In the video which currently has 4.1 million views, Tesch is seen going down the stairs backwards in her wheelchair while explaining her disappointment with the temporary removal of the wheelchair ramp, leaving the stairs as the only option for access.

“This is now 11 stairs. Not really an easy access upgrade for the people of Point Clare, so let’s write into my office.

“We need to keep our communications with the Minister really loud, because this is not about access and inclusion, this is about keeping people with disabilities out of our community.

“Not okay,” Tesch said in the video.

WHAT YOU CAN DO

The Australian Human Rights Commission has a helpful guide available on their website highlighting ways the community can better accommodate people with disabilities across a broad range of applications.
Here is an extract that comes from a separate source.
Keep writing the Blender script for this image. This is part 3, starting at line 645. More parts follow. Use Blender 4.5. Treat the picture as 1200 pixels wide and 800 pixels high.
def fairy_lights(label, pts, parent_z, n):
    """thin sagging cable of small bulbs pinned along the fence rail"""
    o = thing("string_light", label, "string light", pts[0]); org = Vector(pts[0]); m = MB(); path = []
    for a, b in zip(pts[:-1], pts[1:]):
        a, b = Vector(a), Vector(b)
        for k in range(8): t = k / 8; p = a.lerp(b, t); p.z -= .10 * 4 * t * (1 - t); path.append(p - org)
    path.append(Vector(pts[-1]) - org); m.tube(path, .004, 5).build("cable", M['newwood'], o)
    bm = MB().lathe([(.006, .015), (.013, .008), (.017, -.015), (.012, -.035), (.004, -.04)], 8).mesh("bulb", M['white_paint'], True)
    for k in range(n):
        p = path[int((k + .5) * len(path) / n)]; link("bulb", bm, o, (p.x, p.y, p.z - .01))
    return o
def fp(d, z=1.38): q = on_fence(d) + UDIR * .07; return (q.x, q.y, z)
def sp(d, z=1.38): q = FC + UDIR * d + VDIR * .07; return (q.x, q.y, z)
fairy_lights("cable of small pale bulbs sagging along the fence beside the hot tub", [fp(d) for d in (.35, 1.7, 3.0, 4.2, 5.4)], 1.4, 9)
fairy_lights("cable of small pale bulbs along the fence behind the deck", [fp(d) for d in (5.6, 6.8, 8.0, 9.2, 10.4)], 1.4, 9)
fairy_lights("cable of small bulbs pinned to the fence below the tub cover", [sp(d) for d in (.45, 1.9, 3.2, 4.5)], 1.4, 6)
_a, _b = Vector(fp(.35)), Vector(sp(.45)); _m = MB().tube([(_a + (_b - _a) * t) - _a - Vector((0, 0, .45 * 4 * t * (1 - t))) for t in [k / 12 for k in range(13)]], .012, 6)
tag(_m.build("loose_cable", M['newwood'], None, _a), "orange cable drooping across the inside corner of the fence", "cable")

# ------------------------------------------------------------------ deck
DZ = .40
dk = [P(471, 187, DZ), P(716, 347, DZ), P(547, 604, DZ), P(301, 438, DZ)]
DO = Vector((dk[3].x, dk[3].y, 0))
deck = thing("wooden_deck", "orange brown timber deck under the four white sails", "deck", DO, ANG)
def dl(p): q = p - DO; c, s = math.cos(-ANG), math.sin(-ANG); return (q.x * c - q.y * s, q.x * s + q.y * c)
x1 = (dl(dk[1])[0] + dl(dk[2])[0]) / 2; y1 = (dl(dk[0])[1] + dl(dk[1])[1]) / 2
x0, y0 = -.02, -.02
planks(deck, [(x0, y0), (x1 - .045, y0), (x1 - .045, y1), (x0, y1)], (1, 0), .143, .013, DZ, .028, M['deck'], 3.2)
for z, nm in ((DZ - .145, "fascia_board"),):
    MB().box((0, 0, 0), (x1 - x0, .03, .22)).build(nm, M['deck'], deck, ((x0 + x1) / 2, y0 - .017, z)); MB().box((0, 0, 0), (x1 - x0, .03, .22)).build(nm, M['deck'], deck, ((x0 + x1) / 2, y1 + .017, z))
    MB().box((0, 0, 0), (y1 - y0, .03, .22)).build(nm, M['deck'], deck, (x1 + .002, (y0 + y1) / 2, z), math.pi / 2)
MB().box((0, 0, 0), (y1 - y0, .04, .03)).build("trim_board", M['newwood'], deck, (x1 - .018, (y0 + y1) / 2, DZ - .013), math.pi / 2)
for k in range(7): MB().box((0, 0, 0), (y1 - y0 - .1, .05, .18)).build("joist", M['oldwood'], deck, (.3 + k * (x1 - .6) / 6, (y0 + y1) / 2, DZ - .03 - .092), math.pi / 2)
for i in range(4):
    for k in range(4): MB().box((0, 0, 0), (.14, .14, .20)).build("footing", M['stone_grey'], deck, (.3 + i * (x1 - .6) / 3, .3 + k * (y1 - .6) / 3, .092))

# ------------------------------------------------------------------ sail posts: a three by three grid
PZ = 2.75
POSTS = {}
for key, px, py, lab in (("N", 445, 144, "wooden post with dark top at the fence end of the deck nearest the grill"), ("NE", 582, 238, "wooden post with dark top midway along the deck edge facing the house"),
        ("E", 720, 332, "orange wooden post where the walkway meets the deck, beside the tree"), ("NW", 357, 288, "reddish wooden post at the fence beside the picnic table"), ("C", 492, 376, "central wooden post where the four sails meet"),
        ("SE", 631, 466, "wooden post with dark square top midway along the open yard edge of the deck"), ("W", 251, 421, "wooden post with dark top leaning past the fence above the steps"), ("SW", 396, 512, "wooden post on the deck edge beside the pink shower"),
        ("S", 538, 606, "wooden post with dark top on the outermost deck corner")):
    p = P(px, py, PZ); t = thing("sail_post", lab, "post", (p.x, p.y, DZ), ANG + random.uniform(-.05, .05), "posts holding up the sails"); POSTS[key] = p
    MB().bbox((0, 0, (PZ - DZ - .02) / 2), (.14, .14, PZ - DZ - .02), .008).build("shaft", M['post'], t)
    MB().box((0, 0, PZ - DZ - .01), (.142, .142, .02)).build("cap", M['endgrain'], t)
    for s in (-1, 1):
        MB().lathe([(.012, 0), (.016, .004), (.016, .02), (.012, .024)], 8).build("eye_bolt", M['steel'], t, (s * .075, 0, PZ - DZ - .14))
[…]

These include making information accessible by making important information available in multiple formats such as orally over the phone or in person for deaf and hearing impared people, in hard copy written material with a large font option, emails, online chat services, and audio recordings.

The guide also encourages businesses to consider installing an audio loop to assist people with hearing aids, or providing an Auslan interpreter or Braille option.
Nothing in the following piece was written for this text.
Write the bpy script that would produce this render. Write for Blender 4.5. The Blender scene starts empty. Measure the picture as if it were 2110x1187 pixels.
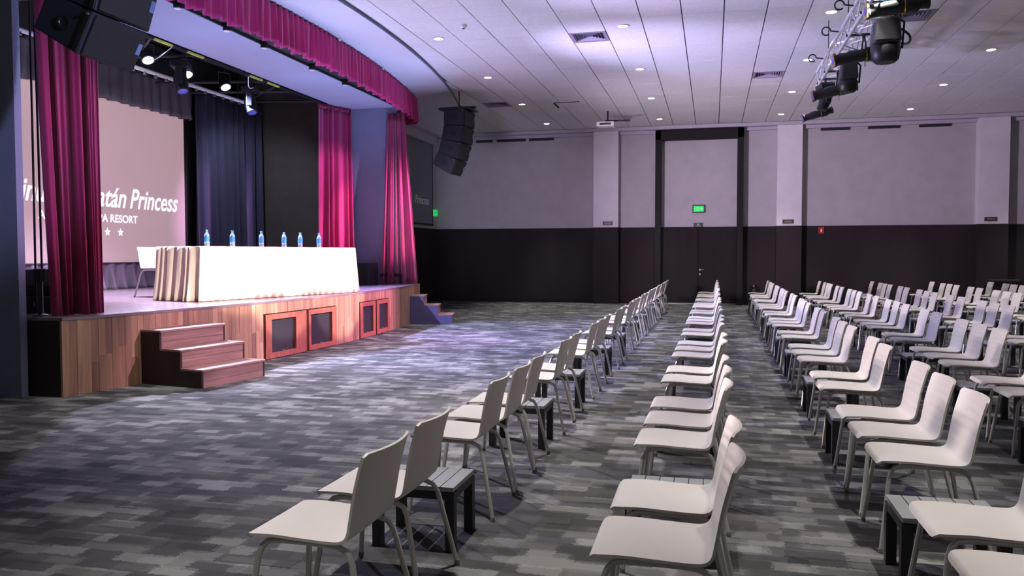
import bpy, bmesh, math, random
from mathutils import Vector, Matrix, Euler
random.seed(7)
SC = bpy.context.scene
COL = SC.collection
PI = math.pi

# ------------------------------------------------------------------ camera
CAM_H = 1.4965
F_PX = 1673.7
PITCH, YAW, ROLL = 0.0416, -0.2419, -0.0013
HC = 5.281            # tile ceiling height
YF = 24.80            # far wall
TS = 0.64538          # ceiling tile module
TX0, TY0 = -5.022, 13.937
fwd = Vector((math.sin(YAW) * math.cos(PITCH), math.cos(YAW) * math.cos(PITCH), -math.sin(PITCH)))
rgt = Vector((math.cos(YAW), -math.sin(YAW), 0))
upv = rgt.cross(fwd)
r2 = math.cos(ROLL) * rgt + math.sin(ROLL) * upv
u2 = -math.sin(ROLL) * rgt + math.cos(ROLL) * upv
cam_d = bpy.data.cameras.new('camera')
cam = bpy.data.objects.new('camera', cam_d)
COL.objects.link(cam)
cam_d.sensor_width = 36.0
cam_d.lens = F_PX / 2110 * 36.0
cam_d.clip_start = 0.05
cam_d.clip_end = 200
Mx = Matrix.Identity(4)
for i in range(3):
    Mx[i][0] = r2[i]; Mx[i][1] = u2[i]; Mx[i][2] = -fwd[i]
Mx[0][3], Mx[1][3], Mx[2][3] = 0, 0, CAM_H
cam.matrix_world = Mx
SC.camera = cam


def project(p):
    d = Vector(p) - Vector((0, 0, CAM_H))
    w = d.dot(fwd)
    if w < 0.05:
        return None
    return (1055 + F_PX * d.dot(r2) / w, 593.5 - F_PX * d.dot(u2) / w, w)


def in_frame(pts, m=0):
    q = [project(p) for p in pts]
    q = [a for a in q if a]
    if not q:
        return False
    return (max(a[0] for a in q) > -m and min(a[0] for a in q) < 2110 + m and
            max(a[1] for a in q) > -m and min(a[1] for a in q) < 1187 + m)


# ------------------------------------------------------------------ world, exposure, big lights
SC.view_settings.view_transform = 'Standard'
SC.view_settings.look = 'None'
SC.view_settings.gamma = 1.0
SC.view_settings.use_curve_mapping = False
SC.view_settings.exposure = 0.0
W = bpy.data.worlds.new('world')
SC.world = W
W.use_nodes = True
bg = W.node_tree.nodes['Background']
bg.inputs[0].default_value = (0.80, 0.82, 0.80, 1)
bg.inputs[1].default_value = 0.085


def spot(name, loc, tgt, power, col, angle, blend=0.5, size=0.08):
    l = bpy.data.lights.new(name, 'SPOT')
    l.energy = power; l.color = col
    l.spot_size = math.radians(angle); l.spot_blend = blend
    l.shadow_soft_size = size
    o = bpy.data.objects.new(name, l)
    COL.objects.link(o)
    o.location = loc
    o.rotation_euler = (Vector(tgt) - Vector(loc)).to_track_quat('-Z', 'Y').to_euler()
    return o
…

Businesses are also being encouraged to not rely only on a drivers licence when asking for a form of ID and to accept multiple forms of identification, and to allow for accessible payments such as signing instead of entering a PIN.

For making buildings more accessible, the guide encourages individuals to maintain adequate light levels throughout a premises, provide adequate signage and designated parking spaces.

In Western Australia, the Disability Services Commission has outlined ways the community can help increase accessibility for people with disabilities.

The first is encouraging people who experience accessibility issues to speak up, encouraging others facing similar issues to follow suit.

The Disability Services Commission also encourages the community to send feedback about accessibility issues to their local and state government, and to regularly check in with the government to see if they are doing anything about the issue.

There are also nationally recognised Disability Discrimination Laws and Building Codes in place to ensure that people with disabilities are not discriminated against, have the opportunity to lodge a complaint if they encounter discrimination and ensure that public buildings are accessible for people with a disability.